#### EXERCISE REQUIREMENTS:
Locate each line holding the string "pixels" and copy it.

#### SOURCE MATERIAL:

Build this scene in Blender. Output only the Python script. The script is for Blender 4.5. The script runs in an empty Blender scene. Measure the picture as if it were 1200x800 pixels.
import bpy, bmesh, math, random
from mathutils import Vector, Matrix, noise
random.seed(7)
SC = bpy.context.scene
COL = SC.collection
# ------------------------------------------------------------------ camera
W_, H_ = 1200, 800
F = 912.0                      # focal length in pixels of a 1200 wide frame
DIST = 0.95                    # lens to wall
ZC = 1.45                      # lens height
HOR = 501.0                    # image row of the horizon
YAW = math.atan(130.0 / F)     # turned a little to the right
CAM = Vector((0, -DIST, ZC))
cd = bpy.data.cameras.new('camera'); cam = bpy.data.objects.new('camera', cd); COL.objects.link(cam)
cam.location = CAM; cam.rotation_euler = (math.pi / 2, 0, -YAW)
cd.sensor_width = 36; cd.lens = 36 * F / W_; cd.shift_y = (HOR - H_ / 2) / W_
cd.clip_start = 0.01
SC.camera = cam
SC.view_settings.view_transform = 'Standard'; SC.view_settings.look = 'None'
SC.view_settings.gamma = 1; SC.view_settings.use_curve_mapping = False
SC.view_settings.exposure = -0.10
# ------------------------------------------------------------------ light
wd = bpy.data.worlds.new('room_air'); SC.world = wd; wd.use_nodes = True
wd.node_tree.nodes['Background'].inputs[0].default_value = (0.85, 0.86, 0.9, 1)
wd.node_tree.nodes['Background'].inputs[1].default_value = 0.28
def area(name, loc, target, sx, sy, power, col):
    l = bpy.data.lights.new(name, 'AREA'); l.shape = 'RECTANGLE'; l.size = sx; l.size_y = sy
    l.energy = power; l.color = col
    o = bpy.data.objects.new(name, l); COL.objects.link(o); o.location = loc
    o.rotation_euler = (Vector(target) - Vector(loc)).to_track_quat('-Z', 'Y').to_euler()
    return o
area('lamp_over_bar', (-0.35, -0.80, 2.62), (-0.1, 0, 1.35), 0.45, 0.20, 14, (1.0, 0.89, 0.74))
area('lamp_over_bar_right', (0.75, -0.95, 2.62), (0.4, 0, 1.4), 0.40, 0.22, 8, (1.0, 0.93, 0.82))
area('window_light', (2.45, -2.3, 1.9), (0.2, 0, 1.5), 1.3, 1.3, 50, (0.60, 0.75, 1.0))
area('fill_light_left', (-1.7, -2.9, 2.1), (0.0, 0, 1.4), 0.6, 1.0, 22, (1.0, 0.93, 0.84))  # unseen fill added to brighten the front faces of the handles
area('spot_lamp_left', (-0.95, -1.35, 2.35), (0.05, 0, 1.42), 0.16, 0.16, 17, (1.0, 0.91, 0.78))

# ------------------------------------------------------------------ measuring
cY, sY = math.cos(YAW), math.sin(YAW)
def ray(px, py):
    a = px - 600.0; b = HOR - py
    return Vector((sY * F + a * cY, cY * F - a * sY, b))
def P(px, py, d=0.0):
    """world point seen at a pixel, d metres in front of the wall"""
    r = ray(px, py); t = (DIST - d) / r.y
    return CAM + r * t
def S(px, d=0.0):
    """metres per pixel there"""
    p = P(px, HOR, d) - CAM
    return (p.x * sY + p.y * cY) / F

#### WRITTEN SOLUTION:
Build this scene in Blender. Output only the Python script. The script is for Blender 4.5. The script runs in an empty Blender scene. Measure the picture as if it were 1200x800 pixels.
F = 912.0                      # focal length in pixels of a 1200 wide frame